The Troubling Decline of Financial Independence in America
By financial independence, I don’t mean an inherited trust fund–I mean earning an independent living as a self-employed person. Sure, it’s nice if you chose the right parents and inherited a fortune. But even without the inherited fortune, financial independence via self-employment has always been an integral part of the American Dream.
Indeed, it could be argued that financial independence is the American Dream because it gives us the freedom to say Take This Job And Shove It (Johnny Paycheck).
This chart shows the self-employed as a percentage of those with jobs (all nonfarm employees). According to the FRED data base, there are 142 million employed and 9.4 million self-employed. (This does not include the incorporated self-employed, typically physicians, attorneys, engineers, architects etc. who are employees of their own corporations.)
This chart depicts self-employment from 1929 to 2015. Self-employment plummeted after World War II as Big Government and Big Business (Corporate America) expanded and the small family farmer sold to agri-business or went to the city for an easier living as an employee of the government or Big Business.
Self-employment picked up as the bulk of 65 million Baby Boomers entered the work force in the 1970s. Not entirely coincidentally, a 30-year boom began in the 1980s, driven by financialization, technology and the explosion of new households as Baby Boomers got jobs, bought homes, etc. These conditions gave a leg up to self-employment.
Self-employment topped at around 10.5 million in the 1990s, and declined sharply from about 2007 to the present.
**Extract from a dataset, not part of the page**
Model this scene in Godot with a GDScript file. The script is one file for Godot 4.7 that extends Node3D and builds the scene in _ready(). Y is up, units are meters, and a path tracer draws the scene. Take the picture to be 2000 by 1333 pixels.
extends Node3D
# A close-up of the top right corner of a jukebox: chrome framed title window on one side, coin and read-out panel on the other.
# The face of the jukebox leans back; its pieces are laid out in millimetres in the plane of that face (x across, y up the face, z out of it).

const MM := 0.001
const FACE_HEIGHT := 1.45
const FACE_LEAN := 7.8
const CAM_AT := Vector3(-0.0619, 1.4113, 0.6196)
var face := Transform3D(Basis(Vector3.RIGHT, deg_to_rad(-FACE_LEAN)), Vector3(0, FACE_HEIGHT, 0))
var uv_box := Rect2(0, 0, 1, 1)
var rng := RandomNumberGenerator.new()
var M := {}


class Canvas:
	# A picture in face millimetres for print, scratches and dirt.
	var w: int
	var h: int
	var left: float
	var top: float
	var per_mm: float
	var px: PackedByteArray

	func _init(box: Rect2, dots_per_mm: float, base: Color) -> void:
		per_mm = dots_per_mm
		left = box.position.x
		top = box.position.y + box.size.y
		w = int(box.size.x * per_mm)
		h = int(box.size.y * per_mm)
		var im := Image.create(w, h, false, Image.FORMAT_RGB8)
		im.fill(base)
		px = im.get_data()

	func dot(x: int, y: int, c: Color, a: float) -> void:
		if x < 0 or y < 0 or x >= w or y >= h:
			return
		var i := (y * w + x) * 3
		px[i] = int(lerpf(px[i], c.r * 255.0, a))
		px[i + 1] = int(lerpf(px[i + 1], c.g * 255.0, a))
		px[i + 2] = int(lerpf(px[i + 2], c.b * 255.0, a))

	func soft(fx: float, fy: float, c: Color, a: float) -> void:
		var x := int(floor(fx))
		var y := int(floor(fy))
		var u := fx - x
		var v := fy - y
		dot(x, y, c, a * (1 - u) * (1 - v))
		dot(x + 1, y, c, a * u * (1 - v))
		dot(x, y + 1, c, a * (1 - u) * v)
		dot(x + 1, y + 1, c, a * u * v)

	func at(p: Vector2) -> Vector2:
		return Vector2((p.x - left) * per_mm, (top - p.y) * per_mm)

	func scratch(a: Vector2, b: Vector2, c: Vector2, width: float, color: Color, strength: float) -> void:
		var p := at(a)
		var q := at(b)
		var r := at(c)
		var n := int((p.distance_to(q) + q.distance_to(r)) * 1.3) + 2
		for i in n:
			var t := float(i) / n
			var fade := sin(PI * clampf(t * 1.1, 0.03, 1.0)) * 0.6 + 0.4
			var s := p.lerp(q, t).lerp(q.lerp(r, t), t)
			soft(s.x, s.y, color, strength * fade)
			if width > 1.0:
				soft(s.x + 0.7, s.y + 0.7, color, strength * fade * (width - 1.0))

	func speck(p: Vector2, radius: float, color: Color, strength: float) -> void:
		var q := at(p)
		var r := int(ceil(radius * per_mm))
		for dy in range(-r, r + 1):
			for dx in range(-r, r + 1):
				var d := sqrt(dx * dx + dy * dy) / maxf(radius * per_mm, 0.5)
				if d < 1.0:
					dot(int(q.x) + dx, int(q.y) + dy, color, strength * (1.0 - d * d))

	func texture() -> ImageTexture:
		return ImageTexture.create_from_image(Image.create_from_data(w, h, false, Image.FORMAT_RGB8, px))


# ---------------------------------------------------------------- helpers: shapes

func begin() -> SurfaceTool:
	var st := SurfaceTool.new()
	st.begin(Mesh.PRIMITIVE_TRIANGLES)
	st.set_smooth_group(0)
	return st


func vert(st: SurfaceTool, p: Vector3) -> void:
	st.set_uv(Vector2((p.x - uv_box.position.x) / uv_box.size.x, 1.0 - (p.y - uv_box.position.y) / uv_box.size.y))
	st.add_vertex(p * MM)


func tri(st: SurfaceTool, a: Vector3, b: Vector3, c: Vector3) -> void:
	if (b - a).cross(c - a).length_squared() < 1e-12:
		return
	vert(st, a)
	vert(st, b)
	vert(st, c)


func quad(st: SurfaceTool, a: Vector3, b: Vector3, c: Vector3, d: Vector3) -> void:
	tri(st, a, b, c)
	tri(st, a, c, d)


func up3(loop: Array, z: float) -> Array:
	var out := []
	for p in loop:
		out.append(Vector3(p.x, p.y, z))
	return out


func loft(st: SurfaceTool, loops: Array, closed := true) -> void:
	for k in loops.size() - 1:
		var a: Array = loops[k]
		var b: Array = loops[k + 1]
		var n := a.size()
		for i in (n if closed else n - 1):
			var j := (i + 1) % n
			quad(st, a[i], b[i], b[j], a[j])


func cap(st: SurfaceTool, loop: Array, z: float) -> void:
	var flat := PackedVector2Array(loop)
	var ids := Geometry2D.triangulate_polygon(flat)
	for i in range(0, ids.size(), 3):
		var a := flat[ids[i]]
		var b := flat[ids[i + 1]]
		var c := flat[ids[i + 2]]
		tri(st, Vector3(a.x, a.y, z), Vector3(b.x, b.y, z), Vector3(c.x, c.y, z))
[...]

But the expansion of self-employment from 1970 to 1999 is somewhat deceptive; while self-employment rose 45%, full-time employment almost doubled, from 67 million in 1970 to 121 million in 1999.
Financial independence means making enough income to not just scrape by but carve out a modestly middle-class life. If we set $50,000 as a reasonable minimum for that standard (keeping in mind that households with children recently estimated they needed $200,000 in annual income to get by in San Francisco), we find that according to IRS data, about 7.4 million self-employed people earn $50,000 or more annually.
This works out to a mere 6% of the full-time work force of 121 million, and only 5% of the employed work force of 142 million.
There are a number of reasons for the decline of financial independence/self-employment. I cover the fundamental changes in the economy in my book Get a Job, Build a Real Career and Defy a Bewildering Economy.
But there are other less structural reasons, such as nonsensically complex and costly regulations–a topic explained here recently by entrepreneur Ray Z. in Our Government, Destroyer of Jobs (August 12, 2015).
As many readers pointed out, these complexity barriers limit competition to Corporate America chains and provide make-work for government employees and politically protected guilds.
What’s the difference between a Socialist Paradise where 95% of the people work for the state or a quasi-state institution, and a supposedly “free market economy” in which 95% of the people work for the state or a cartel-state institution? Given that the vast majority of employees are trapped in their jobs by the threat of losing their healthcare insurance, how much freedom of movement and non-inherited financial independence is available?
This reality is described in Health Care Slavery and Overwork (via Arshad A.)
True financial independence is probably even scarcer than these bleak numbers suggest. As a self-employed person myself, I have to pay my own healthcare insurance costs –a staggering $15,300 per year for bare-bones coverage for the two of us (no meds, eyewear, dental, $50 co-pay for everything, etc.).
Only 3.9 million taxpayers took the self-employed health insurance deduction.That’s a pretty good indicator of how many taxpayers are actually living solely on their income, that is, they don’t have a spouse who has family healthcare coverage via a government or corporate job.
That’s a mere 2.7% of all 142 million employees. If you can’t work for yourself and afford health insurance, something is seriously messed up.